**TASK TO COMPLETE:**
Each line from the top of the listing through the one holding "obj('leg', lb, M_leg, st)" should be restated word for word, with nothing added and no pictures.
────────────────────────────────────────
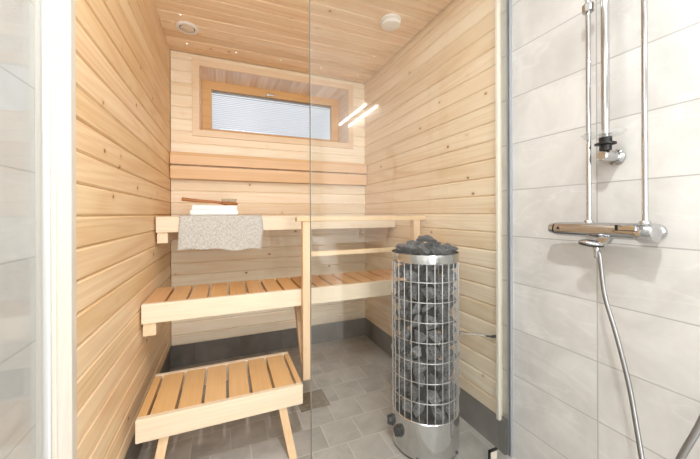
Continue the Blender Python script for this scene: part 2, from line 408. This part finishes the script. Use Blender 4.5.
st = thing('stool', 'low slatted wooden step stool on splayed legs, standing before the lower bench', 'stool', (0, 1.5, 0))
sx0, sx1, sy0, sy1, sz = -.306, .314, 1.318, 1.672, .300
obj('front_rail', box(bmesh.new(), sx0, sx1, sy0, sy0 + .024, sz - .085, sz, .003), M_bench, st)
obj('rear_rail', box(bmesh.new(), sx0, sx1, sy1 - .024, sy1, sz - .085, sz, .003), M_bench, st)
obj('slatted_seat', slats(sx0, sx1, sy0 + .0245, sy1 - .0245, sz - .001, .0925, sx0 + .035, .011), M_slat_stool, st)
for s, xt in ((-1, -.205), (1, .215)):
    obj('cross_batten', box(bmesh.new(), xt + s * .02 - .016, xt + s * .02 + .016, sy0 + .028, sy1 - .028, sz - .065, sz - .026, .002), M_block, st)
    for yt, yf in ((sy0 + .032, sy0 - .02), (sy1 - .062, sy1 - .01)):
        lb = bmesh.new(); w, d = .034, .028; xb = xt + s * .052
        hexa(lb, [(xb - w / 2, yf, 0), (xb + w / 2, yf, 0), (xb + w / 2, yf + d, 0), (xb - w / 2, yf + d, 0)],
             [(xt - w / 2, yt, sz - .024), (xt + w / 2, yt, sz - .024), (xt + w / 2, yt + d, sz - .024), (xt - w / 2, yt + d, sz - .024)], .003)
        obj('leg', lb, M_leg, st)

# backrest on the rear wall
br = thing('backrest', 'darker wooden two-board backrest fixed along the rear wall above the upper bench', 'backrest', (.38, 2.35, 1.29))
for a, c in ((1.2925, 1.3800), (1.3905, 1.4730)):
    obj('backrest_board', box(bmesh.new(), XL + .006, XR - .006, 2.326, 2.350, a, c, .004), M_backrest, br)
for x in (-.2, .38, .95):
    obj('spacer_block', box(bmesh.new(), x, x + .04, 2.350, YB - .001, 1.30, 1.465, .002), M_block, br)

# railing before the benches
ra = thing('bench_railing', 'pale wooden guard railing between the benches and the stove, one post hanging low', 'railing', (.7, 1.53, .2))
obj('top_rail', box(bmesh.new(), .331, XR - .004, 1.508, 1.5565, 1.012, 1.036, .005), M_railw, ra)
obj('middle_rail', box(bmesh.new(), .402, XR - .004, 1.520, 1.548, .832, .856, .004), M_railw, ra)
pl = bmesh.new(); prof = [(1.012, 0), (.97, .004), (.90, .001), (.2, 0)]
for (za, oa), (zb, ob) in zip(prof, prof[1:]):
    pass
hexa(pl, [(.362, 1.514, .205), (.403, 1.514, .205), (.403, 1.552, .198), (.362, 1.552, .198)], [(.362, 1.514, 1.013), (.403, 1.514, 1.013), (.403, 1.552, 1.013), (.362, 1.552, 1.013)], .005)
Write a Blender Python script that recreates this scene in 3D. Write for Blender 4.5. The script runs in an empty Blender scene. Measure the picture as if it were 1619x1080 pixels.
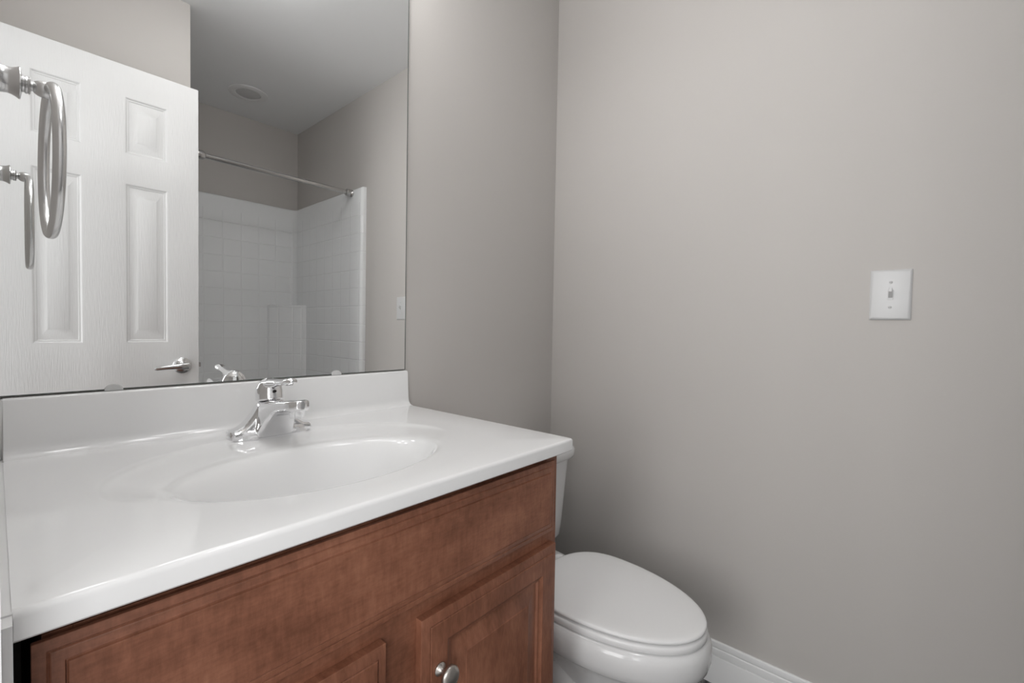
import bpy, bmesh, math, random
from mathutils import Vector, Matrix
sc = bpy.context.scene
COL = sc.collection
rad = math.radians
PI = math.pi

# ---------------------------------------------------------------- camera
CAM = Vector((-0.0052, -1.0416, 1.0744))
F_PX, YAW, PITCH, ROLL = 712.33, -48.973, -1.623, 1.025
y_, p_, r_ = rad(YAW), rad(PITCH), rad(ROLL)
fwd = Vector((math.sin(-y_)*math.cos(p_), math.cos(y_)*math.cos(p_), math.sin(p_)))
rt = fwd.cross(Vector((0, 0, 1))).normalized()
up = rt.cross(fwd)
rt2 = rt*math.cos(r_) + up*math.sin(r_)
up2 = -rt*math.sin(r_) + up*math.cos(r_)
cd = bpy.data.cameras.new('camera')
cd.sensor_width = 36.0
cd.lens = F_PX*36.0/1619.0
cd.clip_start = 0.01
cam = bpy.data.objects.new('camera', cd)
COL.objects.link(cam)
M = Matrix((rt2, up2, -fwd)).transposed().to_4x4()
M.translation = CAM
cam.matrix_world = M
sc.camera = cam

# ---------------------------------------------------------------- world and exposure
w = bpy.data.worlds.new('world')
sc.world = w
w.use_nodes = True
w.node_tree.nodes['Background'].inputs[0].default_value = (1.0, 1.0, 1.0, 1)
w.node_tree.nodes['Background'].inputs[1].default_value = 0.75
sc.view_settings.view_transform = 'Standard'
sc.view_settings.look = 'None'
sc.view_settings.gamma = 1.0
sc.view_settings.use_curve_mapping = False
sc.view_settings.exposure = 0.03
BULB_STRENGTH = 23.0
DOME_STRENGTH = 16.5
HALL_POWER = 31.0
HALL_POWER2 = 20.0

# added fill lights in the unseen hallway, shining in through the open doorway
def hall_fill(name, power, loc, rot_z, sx, sy):
    l = bpy.data.lights.new(name, 'AREA')
    l.energy = power; l.shape = 'RECTANGLE'; l.size = sx; l.size_y = sy
    l.color = (1.0, 1.0, 1.0)
    o = bpy.data.objects.new(name, l); COL.objects.link(o)
    o.location = loc; o.rotation_euler = (rad(90), 0, rad(rot_z))
hall_fill('hallway_fill_straight', HALL_POWER, (-1.9, -0.9, 1.45), -90, 1.0, 1.6)  # added source, straight in, brightens the right wall
hall_fill('hallway_fill_diagonal', HALL_POWER2, (-0.9, -2.0, 1.6), -45, 1.2, 1.3)  # added source, slanting in to lift the cabinet front and mirror wall

# ---------------------------------------------------------------- dimensions
W, D, H, T = 0.743, 0.5585, 0.8613, 0.024
XR, YB, ZC = 1.4411, -2.2946, 2.442
YW = 0.006           # painted wall behind the mirror
ZSUR = 1.8906
XA, YA = 0.5615, -1.3209      # corner of the wall beside the shower
XL = -0.0045
DY0, DY1 = -0.577, -1.2       # doorway in the left wall
XD = 0.5627                   # free edge of the open door

# ---------------------------------------------------------------- materials
def nt(name):
    m = bpy.data.materials.new(name)
    m.use_nodes = True
    b = m.node_tree.nodes['Principled BSDF']
    return m, m.node_tree, b

def plain(name, col, rough=0.5, metal=0.0, spec=None, coat=0.0):
    m, t, b = nt(name)
    b.inputs['Base Color'].default_value = (*col, 1)
    b.inputs['Roughness'].default_value = rough
    b.inputs['Metallic'].default_value = metal
    if spec is not None: b.inputs['Specular IOR Level'].default_value = spec
    if coat:
        b.inputs['Coat Weight'].default_value = coat
        b.inputs['Coat Roughness'].default_value = 0.06
    return m

def add_bump(m, scale, strength, dist, stretch=(1, 1, 1), detail=3, colour=None):
    t = m.node_tree; b = t.nodes['Principled BSDF']
    tc = t.nodes.new('ShaderNodeTexCoord'); mp = t.nodes.new('ShaderNodeMapping')
    mp.inputs['Scale'].default_value = stretch
    n = t.nodes.new('ShaderNodeTexNoise'); n.inputs['Scale'].default_value = scale
    n.inputs['Detail'].default_value = detail
    bp = t.nodes.new('ShaderNodeBump'); bp.inputs['Strength'].default_value = strength
    bp.inputs['Distance'].default_value = dist
    t.links.new(tc.outputs['Object'], mp.inputs[0]); t.links.new(mp.outputs[0], n.inputs['Vector'])
    t.links.new(n.outputs[0], bp.inputs['Height']); t.links.new(bp.outputs[0], b.inputs['Normal'])
    return n

M_wall = plain('wall_paint', (0.575, 0.55, 0.526), 0.55, spec=0.25)
add_bump(M_wall, 260, 0.06, 0.002)
M_ceil = plain('ceiling_paint', (0.88, 0.885, 0.89), 0.8, spec=0.1)
M_trim = plain('trim_paint', (0.82, 0.82, 0.82), 0.35)
M_door = plain('door_paint', (0.80, 0.80, 0.80), 0.30, spec=0.45)
add_bump(M_door, 55, 0.6, 0.0012, stretch=(7, 7, 0.35), detail=5)
M_marble = plain('cultured_marble', (0.84, 0.84, 0.84), 0.075, spec=0.5)
M_porc = plain('porcelain', (0.78, 0.78, 0.78), 0.10, spec=0.5)
M_seat = plain('seat_plastic', (0.87, 0.87, 0.87), 0.22, spec=0.4)
M_plast = plain('switch_plastic', (0.64, 0.64, 0.64), 0.3)
M_chrome = plain('chrome', (0.86, 0.86, 0.87), 0.07, 1.0)
M_nick = plain('satin_nickel', (0.70, 0.70, 0.70), 0.24, 1.0)
M_rod = plain('rod_metal', (0.50, 0.49, 0.48), 0.2, 1.0)
M_knob = plain('pewter_metal', (0.48, 0.45, 0.42), 0.33, 1.0)
M_mirror = plain('mirror_silver', (0.90, 0.905, 0.90), 0.0, 1.0)
M_glassedge = plain('mirror_glass_edge', (0.10, 0.12, 0.11), 0.25)
M_clip = plain('clear_clip_plastic', (0.62, 0.62, 0.62), 0.15)
M_dark = plain('dark_gap', (0.012, 0.009, 0.008), 0.8)
M_slot = plain('screw_slot', (0.25, 0.25, 0.25), 0.5)
M_lens = plain('frosted_lens', (0.62, 0.62, 0.62), 0.4)
M_pan = plain('shower_pan_acrylic', (0.78, 0.78, 0.78), 0.25)

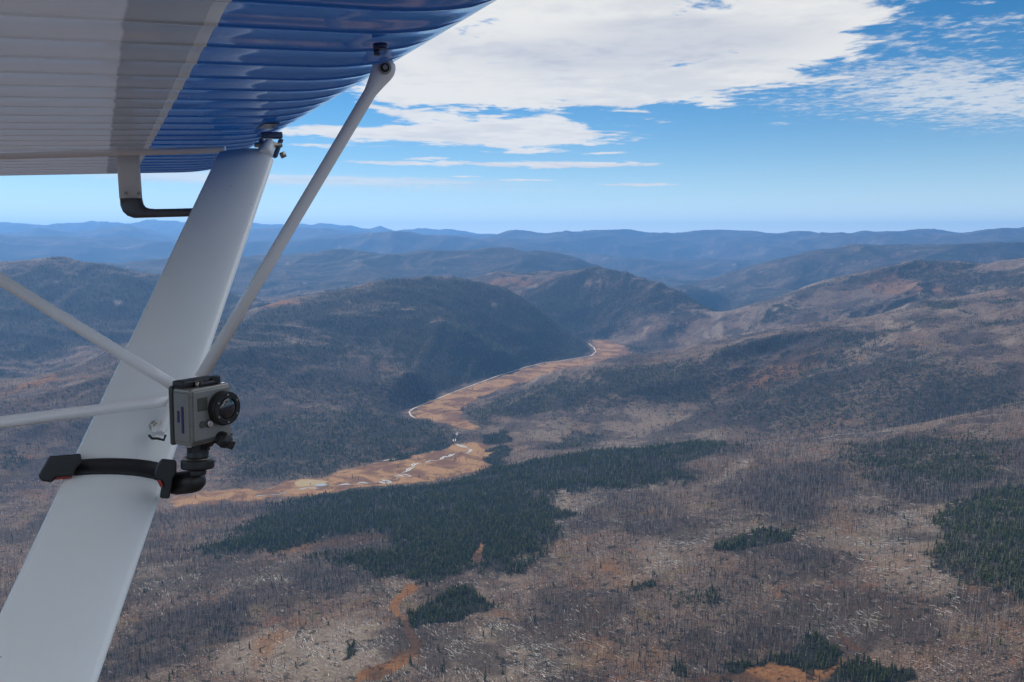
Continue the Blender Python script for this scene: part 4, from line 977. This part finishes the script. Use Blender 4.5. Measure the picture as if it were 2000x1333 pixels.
q = MB(); q.box(mm(0, -(D_ - 8) / 2 - .8, H_ / 2), tuple(mm(W_ - 6, 3, H_ - 8))); q.build('front_plate', m_shell, case, bevel=.002)
q = MB(); q.box(mm(-sgn * (W_ / 2 + .3), 0, H_ / 2), tuple(mm(2, D_ - 16, H_ - 14))); q.build('side_plate', m_shell, case, bevel=.001)
m_ink = mat('dark_blue_print', (.02, .02, .09), .5)
q = MB(); q.box(mm(-sgn * (W_ / 2 + 1.5), -3, H_ / 2 - 3), tuple(mm(1, 3.6, 34))); q.box(mm(-sgn * (W_ / 2 + 1.5), 4.5, H_ / 2 + .5), tuple(mm(1, 3.2, 15))); q.build('side_mark', m_ink, case)
yf = -(D_ - 8) / 2 - 2.5
m_lcd = mat('grey_display', (.07, .075, .06), .15, coat=.5)
q = MB(); q.box(mm(-sgn * 17, yf, 53), tuple(mm(15, 1.4, 17))); q.build('display', m_lcd, case)
q = MB(); q.ring(mm(-sgn * 17, yf - .3, 53), (0, 1, 0), .1 * Ux, .05 * Ux, Ux, 4); 
q = MB(); q.disc(mm(-sgn * 8, yf - 1, 27), (0, 1, 0), 5.4 * Ux, 3 * Ux, 24); q.build('shutter_ring', m_edge, case, bevel=.001)
m_chrome = mat('chrome_button', (.75, .75, .76), .12, metal=1.0)
q = MB(); q.disc(mm(-sgn * 8, yf - 3, 27), (0, 1, 0), 4.6 * Ux, 2.4 * Ux, 24, 3.6 * Ux); q.build('button', m_chrome, case, bevel=.0008)
q = MB(); q.disc(mm(-sgn * 18, yf - .4, 27), (0, 1, 0), 4.6 * Ux, 1.6 * Ux, 20); q.build('speaker_grille', m_edge, case)
lc = mm(sgn * 14, 0, 44); y0 = -(D_ - 8) / 2
q = MB(); q.tube([lc + mm(0, y0, 0), lc + mm(0, y0 - 9, 0), lc + mm(0, y0 - 12, 0)], [22 * Ux, 23 * Ux, 22 * Ux], 44); lh = q.build('lens_housing', m_black, case, bevel=.001)
q = MB(); q.ring(lc + mm(0, y0 - 13, 0), (0, 1, 0), 21.5 * Ux, 14 * Ux, 3 * Ux, 44); q.build('lens_ring', m_rubber, lh, bevel=.0008)
m_glass = mat('dark_lens_glass', (.008, .009, .014), .04, coat=1.0)
q = MB(); rr_ = 14 * Ux; prof = [(rr_ * math.sin(t), -rr_ * .42 * math.cos(t)) for t in np.linspace(0.02, math.pi / 2, 10)]
secs = [[lc + mm(0, y0 - 11.5, 0) + Vector((r_ * math.cos(a), yy, r_ * math.sin(a))) for a in np.linspace(0, 2 * math.pi, 33)[:-1]] for r_, yy in prof]
q.loftsec(secs); q.build('lens_glass', m_glass, lh)
for k in range(6):
    a = R(30 + 60 * k); q = MB(); q.disc(lc + mm(0, y0 - 14.6, 0) + Vector((math.cos(a), 0, math.sin(a))) * 17.8 * Ux, (0, 1, 0), 1.35 * Ux, 1.2 * Ux, 12); q.build('screw', m_steel, lh)
# latch, top button, mounting fingers
q = MB(); q.box(mm(-sgn * 4, 6, H_ + 4), tuple(mm(W_ - 8, 22, 9))); q.box(mm(-sgn * 2, -8, H_ + 3), tuple(mm(26, 12, 6))); q.build('latch', m_black, case, bevel=.003)
q = MB(); q.disc(mm(sgn * 18, -4, H_ + 5), (0, 0, 1), 7.5 * Ux, 9 * Ux, 22); q.build('shutter_button', m_black, case, bevel=.001)
q = MB(); q.disc(mm(-sgn * 15, -9, H_ + 3), (0, 0, 1), 2.6 * Ux, 7 * Ux, 14); q.box(mm(-sgn * 9, -9, H_ + 3), tuple(mm(1.6, 6, 7))); q.build('latch_pin', m_steel, case)
q = MB()
for dx in (-6, 0, 6): q.box(mm(dx - sgn * 4, 2, -5.0), tuple(mm(3, 14, 12)))
q.build('mounting_finger', m_black, case, bevel=.001)
q = MB(); q.box(mm(0, y0 - 1.6, 5.5), tuple(mm(W_ - 2, 2.5, 5))); q.build('case_rim', m_edge, case, bevel=.001)
q = MB(); q.tube([mm(sgn * 22, -8, H_ + 1), mm(sgn * 30, -9, H_ - 1), mm(sgn * 33.5, -9, H_ - 8)], 1.3 * Ux, 10); q.build('rim_wire', m_chrome, case)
────────────────────────────────────────
**SOLUTION TO THE EXERCISE:**
Continue the Blender Python script for this scene: part 2, from line 408. This part finishes the script. Use Blender 4.5.
st = thing('stool', 'low slatted wooden step stool on splayed legs, standing before the lower bench', 'stool', (0, 1.5, 0))
sx0, sx1, sy0, sy1, sz = -.306, .314, 1.318, 1.672, .300
obj('front_rail', box(bmesh.new(), sx0, sx1, sy0, sy0 + .024, sz - .085, sz, .003), M_bench, st)
obj('rear_rail', box(bmesh.new(), sx0, sx1, sy1 - .024, sy1, sz - .085, sz, .003), M_bench, st)
obj('slatted_seat', slats(sx0, sx1, sy0 + .0245, sy1 - .0245, sz - .001, .0925, sx0 + .035, .011), M_slat_stool, st)
for s, xt in ((-1, -.205), (1, .215)):
    obj('cross_batten', box(bmesh.new(), xt + s * .02 - .016, xt + s * .02 + .016, sy0 + .028, sy1 - .028, sz - .065, sz - .026, .002), M_block, st)
    for yt, yf in ((sy0 + .032, sy0 - .02), (sy1 - .062, sy1 - .01)):
        lb = bmesh.new(); w, d = .034, .028; xb = xt + s * .052
        hexa(lb, [(xb - w / 2, yf, 0), (xb + w / 2, yf, 0), (xb + w / 2, yf + d, 0), (xb - w / 2, yf + d, 0)],
             [(xt - w / 2, yt, sz - .024), (xt + w / 2, yt, sz - .024), (xt + w / 2, yt + d, sz - .024), (xt - w / 2, yt + d, sz - .024)], .003)
        obj('leg', lb, M_leg, st)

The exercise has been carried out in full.